Task objective: Answer with one number: the count of lines in the listing below that hold the word "scene".

Data extract:
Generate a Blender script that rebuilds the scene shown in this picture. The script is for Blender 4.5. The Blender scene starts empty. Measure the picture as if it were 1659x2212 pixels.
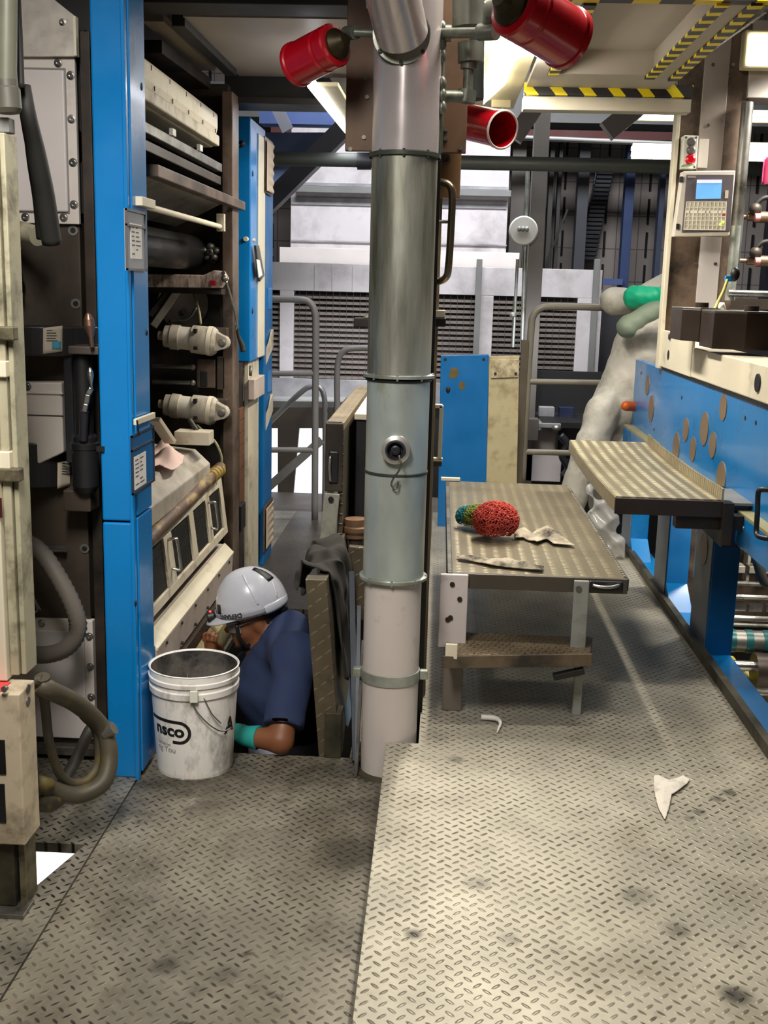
import bpy, bmesh, math, random
import numpy as np
from mathutils import Vector, Matrix
random.seed(7)
scn = bpy.context.scene
COL = scn.collection
V = Vector
# ------------------------------------------------------------------ camera
F, CX, CY, EYE = 2400.0, 829.5, 1106.0, 1.65
RT = V((0.99836406, 0.05118423, 0.02548291))
UP = V((-0.03516405, 0.19821144, 0.97952831))
BK = V((0.0450854, -0.97882194, 0.19968703))
cam = bpy.data.cameras.new('camera')
cam.sensor_fit = 'HORIZONTAL'; cam.sensor_width = 36.0
cam.lens = F / 1659.0 * 36.0
cam.clip_start = 0.05; cam.clip_end = 200
co = bpy.data.objects.new('camera', cam); COL.objects.link(co)
m = Matrix.Identity(4)
for i in range(3):
    m[i][0] = RT[i]; m[i][1] = UP[i]; m[i][2] = BK[i]
m[2][3] = EYE
co.matrix_world = m
scn.camera = co
# ------------------------------------------------------------------ view, world
scn.view_settings.view_transform = 'Standard'
scn.view_settings.look = 'None'
scn.view_settings.exposure = 0.0
scn.view_settings.gamma = 1.0
w = bpy.data.worlds.new('world'); scn.world = w; w.use_nodes = True
w.node_tree.nodes['Background'].inputs[0].default_value = (0.85, 0.88, 1.0, 1)
w.node_tree.nodes['Background'].inputs[1].default_value = 0.06

def area(name, loc, sx, sy, power, col=(1, .95, .86), target=None, spread=180):
    l = bpy.data.lights.new(name, 'AREA'); l.shape = 'RECTANGLE'; l.size = sx; l.size_y = sy
    l.energy = power; l.color = col; l.spread = math.radians(spread)
    o = bpy.data.objects.new(name, l); COL.objects.link(o); o.location = loc
    if target is not None:
        o.rotation_euler = (V(target) - V(loc)).to_track_quat('-Z', 'Y').to_euler()
    return o
WARM = (1.0, 0.935, 0.82); COOL = (0.93, 0.96, 1.0)
# the tubes of the hall: over the near deck, over the table, in the left aisle, over the far hall; two fills are added
area('light_gallery_front', (0.45, 3.62, 3.30), 1.3, 0.12, 44, WARM)
area('light_near_deck', (0.8, 1.1, 3.3), 0.5, 1.6, 22, WARM, target=(0.5, 1.3, 0), spread=85)
area('light_table', (0.26, 5.3, 2.58), 0.10, 1.5, 62, WARM)
pl = bpy.data.lights.new('light_fixture_side', 'POINT'); pl.energy = 9; pl.color = WARM; pl.shadow_soft_size = .05
po = bpy.data.objects.new('light_fixture_side', pl); COL.objects.link(po); po.location = (0.27, 4.9, 2.50)
area('light_left_aisle', (-0.62, 6.5, 2.50), 0.12, 1.4, 5, COOL)
area('light_left_near', (-0.7, 1.4, 3.0), 0.4, 0.9, 20, (1, .95, .88), target=(-0.95, 3.3, 1.0), spread=80)
area('light_fill_rollers', (1.62, 4.75, 0.80), 0.3, 0.4, 12, WARM, target=(1.95, 5.6, 0.1))  # added fill for the roller bed; no fixture behind the frame
area('light_flood', (1.95, 5.9, 2.78), 0.25, 0.3, 22, (1, .95, .86), target=(1.55, 6.0, 1.6), spread=110)
area('light_far_hall', (0.3, 8.2, 4.7), 3.6, 0.6, 150, COOL, target=(0.3, 10.6, 1.5), spread=120)
area('light_fill_boxes', (0.75, 7.95, 1.35), 0.5, 0.2, 7, COOL, target=(0.75, 8.7, 0.5))  # added fill to brighten the boxes behind the rail; no fixture there
area('light_low_hall', (-0.9, 9.2, 1.2), 0.8, 0.6, 9, COOL, target=(-0.8, 10.0, 0.0))

# ------------------------------------------------------------------ helpers
def at(px, py, X=None, Y=None, Z=None):
    """world point on the photo's sight line at a chosen distance plane"""
    d = RT * (px - CX) + UP * (CY - py) - BK * F
    t = X / d.x if X is not None else (Y / d.y if Y is not None else (Z - EYE) / d.z)
    return V((0, 0, EYE)) + d * t

def lin(c):
    return tuple(((x / 255.0) / 12.92 if x <= 10 else (((x / 255.0) + 0.055) / 1.055) ** 2.4) for x in c)

class MB:
    def __init__(s): s.v = []; s.f = []; s.sm = []
    def add(s, vs, fs, smooth=False):
        b = len(s.v); s.v += [V(p) for p in vs]
        for f in fs: s.f.append([b + i for i in f]); s.sm.append(smooth)
        return s
    def box(s, x0, x1, y0, y1, z0, z1):
        x0, x1 = sorted((x0, x1)); y0, y1 = sorted((y0, y1)); z0, z1 = sorted((z0, z1))
        return s.add([(x, y, z) for z in (z0, z1) for y in (y0, y1) for x in (x0, x1)],
                     [(0, 2, 3, 1), (4, 5, 7, 6), (0, 1, 5, 4), (2, 6, 7, 3), (0, 4, 6, 2), (1, 3, 7, 5)])
    def prism(s, pts, vec):
        n = len(pts); a = [V(p) for p in pts]; v = V(vec)
        nrm = V((0, 0, 0))
        for i in range(n): nrm += a[i].cross(a[(i + 1) % n])
        if nrm.dot(v) > 0: a.reverse()
        return s.add(a + [p + v for p in a], [tuple(range(n)), tuple(range(2 * n - 1, n - 1, -1))] +
                     [(i, i + n, (i + 1) % n + n, (i + 1) % n) for i in range(n)])
    def bar(s, p0, p1, wd, ht, up=(0, 0, 1)):
        p0 = V(p0); p1 = V(p1); d = (p1 - p0).normalized()
        u = V(up); sd = d.cross(u)
        if sd.length < 1e-4: sd = d.cross(V((1, 0, 0)))
        sd.normalize(); u = sd.cross(d)
        a = [p0 + sd * i * wd / 2 + u * j * ht / 2 for i, j in ((-1, -1), (1, -1), (1, 1), (-1, 1))]
        return s.prism(a, p1 - p0)
    def rings(s, rings, caps=True, smooth=True, closed=False):
        n = len(rings[0]); b = len(s.v); k = len(rings)
        for r in rings: s.v += [V(p) for p in r]
        for i in range(k if closed else k - 1):
            j = (i + 1) % k
            for q in range(n):
                s.f.append([b + i * n + q, b + i * n + (q + 1) % n, b + j * n + (q + 1) % n, b + j * n + q]); s.sm.append(smooth)
        if caps and not closed:
            s.f.append([b + q for q in range(n)][::-1]); s.sm.append(False)
            s.f.append([b + (k - 1) * n + q for q in range(n)]); s.sm.append(False)
        return s
    def lathe(s, p0, axis, prof, n=28, caps=True, smooth=True):
        p0 = V(p0); d = V(axis).normalized()
        a = d.cross(V((0, 0, 1)))
        if a.length < 1e-3: a = V((1, 0, 0))
        a.normalize(); b2 = d.cross(a)
        for (r0, t0), (r1, t1) in zip(prof[:-1], prof[1:]):
            R = []
            for r, t in ((r0, t0), (r1, t1)):
                R.append([p0 + d * t + (a * math.cos(2 * math.pi * q / n) + b2 * math.sin(2 * math.pi * q / n)) * max(r, 1e-4) for q in range(n)])
            s.rings(R, caps=False, smooth=smooth)
        if caps:
            for (r, t), rev in ((prof[0], True), (prof[-1], False)):
                if r > 1e-3:
                    ring = [p0 + d * t + (a * math.cos(2 * math.pi * q / n) + b2 * math.sin(2 * math.pi * q / n)) * r for q in range(n)]
                    s.add(ring, [tuple(range(n))[::-1] if rev else tuple(range(n))])
        return s
    def cyl(s, p0, p1, r0, r1=None, n=20, caps=True):
        p0 = V(p0); p1 = V(p1); L = (p1 - p0).length
        return s.lathe(p0, p1 - p0, [(r0, 0), (r0 if r1 is None else r1, L)], n, caps)
    def tube(s, pts, r, n=10, k=6, closed=False):
        p = smooth_path(pts, k) if k > 1 else [V(q) for q in pts]
        rr = r if isinstance(r, (list, tuple)) else None
        t0 = (p[1] - p[0]).normalized(); a = t0.cross(V((0, 0, 1)))
        if a.length < 1e-2: a = t0.cross(V((1, 0, 0)))
        a.normalize(); R = []
        for i in range(len(p)):
            t = (p[min(i + 1, len(p) - 1)] - p[max(i - 1, 0)]).normalized()
            a = (a - t * a.dot(t)).normalized(); b = t.cross(a)
            if rr:
                q = i / (len(p) - 1) * (len(rr) - 1); q0 = int(min(q, len(rr) - 2)); ri = rr[q0] + (rr[q0 + 1] - rr[q0]) * (q - q0)
            else: ri = r
            R.append([p[i] + (a * math.cos(2 * math.pi * q / n) + b * math.sin(2 * math.pi * q / n)) * ri for q in range(n)])
        return s.rings(R, True, True)
    def ell(s, c, r, n=20, rot=None):
        c = V(c); R = []
        for i in range(n // 2 + 1):
            th = math.pi * i / (n // 2); th = min(max(th, .02), math.pi - .02)
            ring = []
            for q in range(n):
                ph = 2 * math.pi * q / n
                p = V((r[0] * math.sin(th) * math.cos(ph), r[1] * math.sin(th) * math.sin(ph), -r[2] * math.cos(th)))
                ring.append(c + (rot @ p if rot else p))
            R.append(ring)
        return s.rings(R, True, True)
    def grid(s, fn, nu, nv, smooth=True):
        vs = [fn(i / nu, j / nv) for j in range(nv + 1) for i in range(nu + 1)]
        fs = [(j * (nu + 1) + i, j * (nu + 1) + i + 1, (j + 1) * (nu + 1) + i + 1, (j + 1) * (nu + 1) + i) for j in range(nv) for i in range(nu)]
        return s.add(vs, fs, smooth)
    def build(s, name, mat, parent=None, bevel=0.0, solid=0.0, seg=2, sub=0):
        me = bpy.data.meshes.new(name)
        off = origin_of(parent)
        own = V((0, 0, 0))
        if parent is None and s.v:
            zs = [p.z for p in s.v]; xs = [p.x for p in s.v]; ys = [p.y for p in s.v]
            own = V(((min(xs) + max(xs)) / 2, (min(ys) + max(ys)) / 2, min(zs)))
        me.from_pydata([tuple(p - off - own) for p in s.v], [], s.f)
        me.polygons.foreach_set('use_smooth', s.sm)
        me.update()
        o = bpy.data.objects.new(name, me); COL.objects.link(o)
        o.location = own
        if mat is not None: me.materials.append(mat)
        if parent is not None: o.parent = parent
        if solid:
            md = o.modifiers.new('solid', 'SOLIDIFY'); md.thickness = solid; md.offset = 0
        if bevel:
            md = o.modifiers.new('bevel', 'BEVEL'); md.width = bevel; md.segments = seg; md.limit_method = 'ANGLE'; md.angle_limit = math.radians(40)
        if sub:
            md = o.modifiers.new('sub', 'SUBSURF'); md.levels = sub; md.render_levels = sub
        return o

def origin_of(o):
    p = V((0, 0, 0))
    while o is not None: p += V(o.location); o = o.parent
    return p

def smooth_path(pts, k=6):
    p = [V(q) for q in pts]; P = [p[0] * 2 - p[1]] + p + [p[-1] * 2 - p[-2]]; out = []
    for i in range(1, len(P) - 2):
        a, b, c, d = P[i - 1], P[i], P[i + 1], P[i + 2]
        for j in range(k):
            t = j / k
            out.append(0.5 * ((2 * b) + (c - a) * t + (2 * a - 5 * b + 4 * c - d) * t * t + (3 * b - a - 3 * c + d) * t ** 3))
    out.append(p[-1]); return out

def thing(name, label, cat, loc=(0, 0, 0), group=None):
    o = bpy.data.objects.new(name, None); COL.objects.link(o); o.location = loc; o.empty_display_size = .05
    o['label'] = label; o['category'] = cat
    if group: o['group'] = group
    return o
def tag(o, label, cat, group=None):
    o['label'] = label; o['category'] = cat
    if group: o['group'] = group
    return o
def struct(o): o['kind'] = 'structure'; return o
def copy_tree(o, delta, parent=None, first=True):
    c = o.copy(); COL.objects.link(c)
    if parent is not None: c.parent = parent
    if first: c.location = V(o.location) + V(delta)
    for ch in list(o.children): copy_tree(ch, delta, c, False)
    return c
def fbox(mb, x0, y0, x1, y1, Y, d):
    """box whose near face stands in the plane Y, seen between two photo corners; d = depth behind it"""
    xm, ym = (x0 + x1) / 2, (y0 + y1) / 2
    mb.box(at(x0, ym, Y=Y).x, at(x1, ym, Y=Y).x, Y, Y + d, at(xm, y1, Y=Y).z, at(xm, y0, Y=Y).z); return mb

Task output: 2